Some of your clergy have described feeling abandoned by your Mother Church, and for this, I offer my Church's repentance and plea for forgiveness. We must look for creative ways to remain in partnership with the Diocese of Cuba despite the embargo's legal restrictions. Working together, I believe we can move forward in companionship.
To that end, I will return home from my trip to Cuba with four specific challenges to the Episcopal Church in the United States.
First, I will ask all Episcopalians in the United States to rededicate themselves to accompanying the ministry of the Church of Cuba in whatever way they can, certainly through daily prayer. Second, I will ask my Church - at all levels - to rededicate itself to advocacy against the Blockade. Third, I will call upon dioceses and parishes of the Episcopal Church in the United States to intensify and expand companion relationships with the Diocese of Cuba.
Fourth, I will ask the national staff of the Episcopal Church and the Church Pension Group to continue pursuing ways to make full payment of the pensions owed to Cuban priests who were ordained by the American Church.

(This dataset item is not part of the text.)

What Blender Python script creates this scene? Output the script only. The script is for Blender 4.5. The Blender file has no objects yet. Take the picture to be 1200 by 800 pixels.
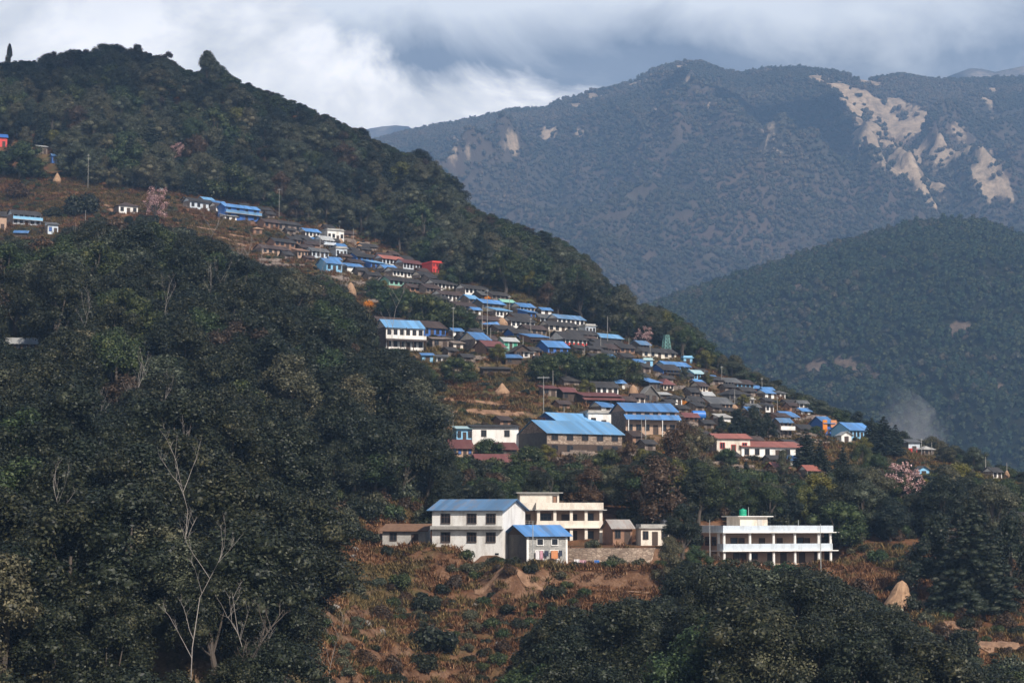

The Episcopal Church in the United States is committed to reconciliation between our two nations because we are limbs and members of the body of Christ, the Church. By virtue of our baptism we are bound together in what Archbishop of Canterbury Rowan Williams describes as "solidarities not of our own choosing." Each of us is an indispensable member of Christ's risen body. When one member of the body suffers, we all suffer.
"This is my Son, the Beloved," thunders the voice of God on the mountain of the Transfiguration. That same voice likewise proclaims that each of us is beloved of God. God sent his only Son among us to embody that love. God's saving embrace enfolds all history and can contain all the complexities, struggles, divisions and difficulties which challenge and afflict us.
Even the wide gulf of the embargo can be made small by God's love; even years of separation can be undone by the saving embrace of our God, who "in Christ was reconciling the world to himself.
What's up with the formatting? The only way I could read this was using lynx on a VT100 terminal window on my Unix server.
Posted by: Jay | Mar 03, 2006 at 09:30 AM
Well, if there's one thing the Institute on Religion and Democracy knows more about than human sexuality, it's Communism; to them Frank, TEC, the NCC, and you and I are just "Castro-friendly" communism enablers.
IRD president Diane Knippers observed that for years the NCC has praised the supposed "achievement of the Cuban Revolution," while ignoring the Castro regime's gross human rights abuses. "The NCC has faulted the U.S. embargo for Cuba's impoverishment while ignoring the oppressive, statist policies that actually created that poverty. Even worse, the NCC has remained silent about Castro's continuing restrictions on religious activity in Cuba."(January 2000, attacking the NCC's efforts in the Elian Gonzalez affair).
Strange, and cruel, how this "renewal movement of orthodox Christians" believes that the way to extend Christian mercy to the people of a nation who's leaders our leaders don't like, is to impoverish two generations of its civilian population down to the last child. Yeah, "we" have no choice, it's all on Castro.